> **The request**
Copy out all lines carrying the word "wide".

> **Recorded data**
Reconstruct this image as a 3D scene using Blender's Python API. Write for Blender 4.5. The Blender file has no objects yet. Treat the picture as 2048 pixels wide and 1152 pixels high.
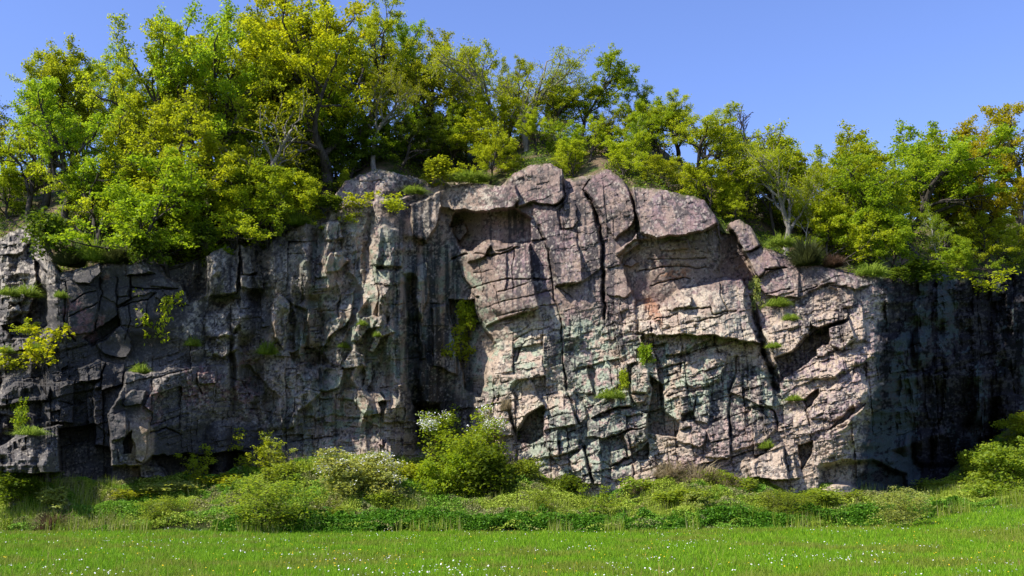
import bpy, math, random
import numpy as np
C = bpy.context.scene.collection
scene = bpy.context.scene
R = math.radians
# ------------------------------------------------------------------ camera
CAM = np.array([0.0, 0.0, 1.7]); PITCH = R(11.5); F = 2010.0        # focal length in photograph pixels (2048 wide)
cam_d = bpy.data.cameras.new("camera"); cam = bpy.data.objects.new("camera", cam_d); C.objects.link(cam)
cam.location = CAM; cam.rotation_euler = (R(90) + PITCH, 0, 0)
cam_d.sensor_width = 36; cam_d.lens = 36 * F / 2048; cam_d.clip_start = 0.1; cam_d.clip_end = 2000
scene.camera = cam
# ------------------------------------------------------------------ sky and sun
SUN = np.array([-0.60, -0.40, 0.80]); SUN /= np.linalg.norm(SUN)
elev = math.asin(SUN[2]); azim = math.atan2(SUN[0], SUN[1])
world = bpy.data.worlds.new("World"); scene.world = world; world.use_nodes = True
wn = world.node_tree; bg = wn.nodes["Background"]
sky = wn.nodes.new("ShaderNodeTexSky"); sky.sky_type = 'NISHITA'; sky.sun_disc = False
sky.sun_elevation = elev; sky.sun_rotation = azim; sky.air_density = 1.0; sky.dust_density = 0.3; sky.ozone_density = 3.0
sk = wn.nodes.new("ShaderNodeMix"); sk.data_type = 'RGBA'; sk.blend_type = 'MULTIPLY'; sk.inputs[0].default_value = 1.0
sk.inputs[7].default_value = (0.98, 0.97, 1.30, 1)
wn.links.new(sky.outputs[0], sk.inputs[6]); wn.links.new(sk.outputs[2], bg.inputs[0])
bg.inputs[1].default_value = 0.125
sd = bpy.data.lights.new("sun", 'SUN'); sd.energy = 5.0; sd.angle = R(0.53); sd.color = (1.0, 0.955, 0.88)
sun = bpy.data.objects.new("sun", sd); C.objects.link(sun)
from mathutils import Vector
sun.rotation_euler = Vector(SUN).to_track_quat('Z', 'Y').to_euler(); sun.location = (-30, -20, 60)
scene.view_settings.view_transform = 'Standard'; scene.view_settings.look = 'None'
scene.view_settings.exposure = 0.70; scene.view_settings.gamma = 1.0
scene.cycles.max_bounces = 6; scene.cycles.transparent_max_bounces = 4
# ------------------------------------------------------------------ helpers
def unproj(u, v, Y):
    """point at world depth Y seen along the ray of photo pixel (u, v)"""
    u = np.asarray(u, float); v = np.asarray(v, float); Y = np.asarray(Y, float)
    a = (u - 1024) / F; b = (576 - v) / F
    dy = math.cos(PITCH) - b * math.sin(PITCH); dz = math.sin(PITCH) + b * math.cos(PITCH)
    t = Y / dy
    return t * a, Y + 0 * t, CAM[2] + t * dz
def proj(x, y, z):
    z = z - CAM[2]
    d = y * math.cos(PITCH) + z * math.sin(PITCH); up = -y * math.sin(PITCH) + z * math.cos(PITCH)
    return 1024 + F * x / d, 576 - F * up / d
def mesh_obj(name, V, faces, mat=None, parent=None, attrs=None, smooth=False):
    """faces: (n,k) int array, or list of such arrays"""
    V = np.asarray(V, np.float32)
    if not isinstance(faces, list): faces = [faces]
    faces = [np.asarray(f, np.int32) for f in faces if len(f)]
    me = bpy.data.meshes.new(name)
    me.vertices.add(len(V)); me.vertices.foreach_set("co", V.ravel())
    nl = sum(f.size for f in faces); npoly = sum(len(f) for f in faces)
    me.loops.add(nl); me.loops.foreach_set("vertex_index", np.concatenate([f.ravel() for f in faces]))
    sizes = np.concatenate([np.full(len(f), f.shape[1], np.int32) for f in faces])
    starts = np.concatenate([[0], np.cumsum(sizes)[:-1]]).astype(np.int32)
    me.polygons.add(npoly); me.polygons.foreach_set("loop_start", starts)
    if smooth: me.polygons.foreach_set("use_smooth", np.ones(npoly, bool))
    for k, a in (attrs or {}).items():
        a = np.asarray(a, np.float32)
        if a.ndim == 2:
            at = me.attributes.new(k, 'FLOAT_COLOR', 'POINT')
            at.data.foreach_set("color", np.concatenate([a, np.ones((len(a), 1), np.float32)], 1).ravel())
        else:
            at = me.attributes.new(k, 'FLOAT', 'POINT'); at.data.foreach_set("value", a)
    me.update(calc_edges=True)
    o = bpy.data.objects.new(name, me); C.objects.link(o)
    if mat: me.materials.append(mat)
    if parent: o.parent = parent
    return o
def tag(o, label, cat=None, group=None, kind=None):
    if label: o["label"] = label
    if cat: o["category"] = cat
    if group: o["group"] = group
    if kind: o["kind"] = kind
    return o
def empty(name, loc, rz=0, s=(1, 1, 1)):
    o = bpy.data.objects.new(name, None); C.objects.link(o)
    o.location = loc; o.rotation_euler = (0, 0, rz); o.scale = s; o.empty_display_size = 0.2
    return o
# --- numpy noise
_rs = np.random.RandomState(7); _T = _rs.rand(512, 512).astype(np.float32)
def vnoise(x, y, seed=0):
    x = np.asarray(x, np.float32) + 131.7 * seed + 4096; y = np.asarray(y, np.float32) + 57.3 * seed + 4096
    xi = np.floor(x).astype(np.int64); yi = np.floor(y).astype(np.int64); fx = x - xi; fy = y - yi
    fx = fx * fx * fx * (fx * (fx * 6 - 15) + 10); fy = fy * fy * fy * (fy * (fy * 6 - 15) + 10)
    x0 = xi & 511; x1 = (xi + 1) & 511; y0 = yi & 511; y1 = (yi + 1) & 511
    a = _T[x0, y0] * (1 - fx) + _T[x1, y0] * fx; b = _T[x0, y1] * (1 - fx) + _T[x1, y1] * fx
    return a * (1 - fy) + b * fy - 0.5
def fbm(x, y, oct=4, seed=0, gain=0.5):
    s = 0; a = 1.0; f = 1.0
    for i in range(oct):
        s = s + a * vnoise(x * f, y * f, seed + 3 * i); a *= gain; f *= 2.03
    return s
def ridged(x, y, oct=4, seed=0, gain=0.5):
    s = 0; a = 1.0; f = 1.0
    for i in range(oct):
        s = s + a * (0.5 - np.abs(vnoise(x * f, y * f, seed + 5 * i)) * 2); a *= gain; f *= 2.07
    return s
def voro(x, y, seed=0):
    x = np.asarray(x, np.float32) + 311 + seed * 17.3; y = np.asarray(y, np.float32) + 211 + seed * 9.7
    xi = np.floor(x).astype(np.int64); yi = np.floor(y).astype(np.int64)
    f1 = np.full(x.shape, 9.0, np.float32); f2 = f1.copy()
    dx1 = np.zeros_like(f1); dy1 = np.zeros_like(f1); r = [np.zeros_like(f1) for _ in range(3)]
    for i in (-1, 0, 1):
        for j in (-1, 0, 1):
            a = (xi + i) & 511; b = (yi + j) & 511
            dx = x - (xi + i + _T[a, b] * .9 + .05); dy = y - (yi + j + _T[b, (a + 77) & 511] * .9 + .05)
            d = .45 * np.sqrt(dx * dx + dy * dy) + .6 * np.maximum(np.abs(dx), np.abs(dy)); m = d < f1
            f2 = np.where(m, f1, np.minimum(f2, d)); f1 = np.where(m, d, f1)
            dx1 = np.where(m, dx, dx1); dy1 = np.where(m, dy, dy1)
            for k in range(3): r[k] = np.where(m, _T[(a + 31 * k + 5) & 511, (b + 13 * k + 9) & 511], r[k])
    return f1, f2, dx1, dy1, r
def h2(i, j, k):
    return _T[(i * 7 + j * 131 + k * 57) & 511, (i * 173 + j * 37 + k * 11 + ((i * j) & 63)) & 511]
def joints(u, v, seed):
    """rectilinear joint blocks of uneven width: local coordinates -.5...5 and three random numbers per block"""
    u = u + 1.1 * vnoise(u * .9, u * 0 + seed, seed) + 60; ci = np.floor(u).astype(np.int64); du = u - ci - .5
    v = v * (.7 + .75 * h2(ci, ci * 0, seed + 3)) + 9 * h2(ci, ci * 0, seed) + 60
    v = v + .9 * vnoise(v * .8, ci * 3.7, seed + 1); ri = np.floor(v).astype(np.int64); dv = v - ri - .5
    return du, dv, [h2(ci, ri, seed + 11 * k + 1) for k in range(4)]
def sstep(a, b, x):
    t = np.clip((x - a) / (b - a), 0, 1); return t * t * (3 - 2 * t)
# --- materials
def new_mat(name):
    m = bpy.data.materials.new(name); m.use_nodes = True
    nt = m.node_tree; b = nt.nodes["Principled BSDF"]
    b.inputs["Roughness"].default_value = 0.85; b.inputs["Specular IOR Level"].default_value = 0.2
    return m, nt, b
def N(nt, typ, **kw):
    n = nt.nodes.new(typ)
    for k, v in kw.items(): setattr(n, k, v)
    return n
def mixc(nt, fac, a, b, blend='MIX'):
    n = N(nt, "ShaderNodeMix", data_type='RGBA', blend_type=blend)
    for s, v in ((0, fac), (6, a), (7, b)):
        if hasattr(v, "links"): nt.links.new(v, n.inputs[s])
        elif s == 0: n.inputs[0].default_value = v
        else: n.inputs[s].default_value = (*v, 1)
    return n.outputs[2]
def ramp(nt, fac, stops):
    n = N(nt, "ShaderNodeValToRGB"); nt.links.new(fac, n.inputs[0]); e = n.color_ramp.elements
    while len(e) < len(stops): e.new(0.5)
    for i, (p, c) in enumerate(stops):
        e[i].position = p; e[i].color = (*c, 1) if len(c) == 3 else c
    return n.outputs[0]
def noise(nt, scale, detail=4, rough=0.55, vec=None, dist=0):
    n = N(nt, "ShaderNodeTexNoise"); n.inputs["Scale"].default_value = scale; n.inputs["Detail"].default_value = detail
    n.inputs["Roughness"].default_value = rough; n.inputs["Distortion"].default_value = dist
    if vec is not None: nt.links.new(vec, n.inputs["Vector"])
    return n.outputs[0]
def attr(nt, name, out="Color"):
    n = N(nt, "ShaderNodeAttribute"); n.attribute_name = name; return n.outputs[out]
def leaf_mat(name, c1, c2, c3, trans=0.60, size=1.0):
    """leaf colours from a per-leaf tint attribute and a slow noise over the crown"""
    m, nt, b = new_mat(name)
    t = attr(nt, "tint", "Fac"); oi = N(nt, "ShaderNodeObjectInfo")
    col = ramp(nt, t, [(0.0, c1), (0.55, c2), (1.0, c3)])
    geo = N(nt, "ShaderNodeNewGeometry")
    nz = noise(nt, 0.55 * size, 3, 0.6, geo.outputs["Position"])
    col = mixc(nt, ramp(nt, nz, [(0.35, (0, 0, 0)), (0.7, (1, 1, 1))]), col, mixc(nt, 0.45, col, c3))
    hs = N(nt, "ShaderNodeHueSaturation"); nt.links.new(col, hs.inputs["Color"])
    mr = N(nt, "ShaderNodeMapRange"); mr.inputs[3].default_value = 0.86; mr.inputs[4].default_value = 1.14
    nt.links.new(oi.outputs["Random"], mr.inputs[0]); nt.links.new(mr.outputs[0], hs.inputs["Value"])
    mr2 = N(nt, "ShaderNodeMapRange"); mr2.inputs[3].default_value = 0.493; mr2.inputs[4].default_value = 0.508
    nt.links.new(oi.outputs["Random"], mr2.inputs[0]); nt.links.new(mr2.outputs[0], hs.inputs["Hue"])
    col = hs.outputs[0]
    nt.links.new(col, b.inputs["Base Color"]); b.inputs["Roughness"].default_value = 0.55
    b.inputs["Specular IOR Level"].default_value = 0.18
    tr = N(nt, "ShaderNodeBsdfTranslucent"); nt.links.new(mixc(nt, 1.0, col, (1.25, 1.15, .6), 'MULTIPLY'), tr.inputs[0])
    ms = N(nt, "ShaderNodeMixShader"); ms.inputs[0].default_value = trans
    nt.links.new(b.outputs[0], ms.inputs[1]); nt.links.new(tr.outputs[0], ms.inputs[2])
    nt.links.new(ms.outputs[0], nt.nodes["Material Output"].inputs[0])
    return m
LEAF = {
    'lime':  leaf_mat("lime_leaves", (0.193, 0.264, 0.012), (0.337, 0.414, 0.019), (0.481, 0.528, 0.030)),
    'green': leaf_mat("green_leaves", (0.133, 0.230, 0.011), (0.240, 0.356, 0.018), (0.372, 0.460, 0.027)),
    'amber': leaf_mat("amber_leaves", (.24, .30, .008), (.36, .40, .012), (.46, .45, .02)),
    'rust':  leaf_mat("rust_leaves", (.24, .26, .008), (.37, .36, .014), (.45, .37, .02)),
    'olive': leaf_mat("olive_leaves", (.17, .23, .010), (.29, .35, .016), (.40, .43, .03)),
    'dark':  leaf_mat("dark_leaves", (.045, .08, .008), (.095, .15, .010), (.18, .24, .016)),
    'pale':  leaf_mat("pale_leaves", (0.217, 0.277, 0.049), (0.361, 0.414, 0.095), (0.505, 0.528, 0.175)),
    'herb':  leaf_mat("herb_leaves", (.11, .19, .012), (.22, .31, .022), (.35, .42, .06)),
}
def plant_mat(name, trans=.4):
    """leaf or blade colours straight from a per-plant colour attribute"""
    m, nt, b = new_mat(name); col = attr(nt, "col"); nt.links.new(col, b.inputs["Base Color"]); b.inputs["Roughness"].default_value = .6
    tr = N(nt, "ShaderNodeBsdfTranslucent"); nt.links.new(col, tr.inputs[0])
    ms = N(nt, "ShaderNodeMixShader"); ms.inputs[0].default_value = trans
    nt.links.new(b.outputs[0], ms.inputs[1]); nt.links.new(tr.outputs[0], ms.inputs[2]); nt.links.new(ms.outputs[0], nt.nodes["Material Output"].inputs[0])
    return m
PLANT = plant_mat("meadow_plants"); PETAL = plant_mat("petals", .2)
def bark_mat(name, c1, c2, sc=6.0):
    m, nt, b = new_mat(name)
    geo = N(nt, "ShaderNodeNewGeometry"); mp = N(nt, "ShaderNodeMapping"); mp.inputs["Scale"].default_value = (1, 1, .25)
    nt.links.new(geo.outputs["Position"], mp.inputs[0])
    nz = noise(nt, sc, 6, .65, mp.outputs[0])
    nt.links.new(ramp(nt, nz, [(.35, c1), (.68, c2)]), b.inputs["Base Color"])
    bp = N(nt, "ShaderNodeBump"); bp.inputs["Strength"].default_value = .6; bp.inputs["Distance"].default_value = .03
    nt.links.new(nz, bp.inputs["Height"]); nt.links.new(bp.outputs[0], b.inputs["Normal"])
    return m
BARK = bark_mat("dark_bark", (.020, .016, .012), (.085, .072, .055))
GREYBARK = bark_mat("grey_bark", (.10, .09, .075), (.30, .27, .23))
PALEBARK = bark_mat("pale_bark", (.16, .14, .12), (.55, .52, .46), 4.0)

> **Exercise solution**
Reconstruct this image as a 3D scene using Blender's Python API. Write for Blender 4.5. The Blender file has no objects yet. Treat the picture as 2048 pixels wide and 1152 pixels high.
CAM = np.array([0.0, 0.0, 1.7]); PITCH = R(11.5); F = 2010.0        # focal length in photograph pixels (2048 wide)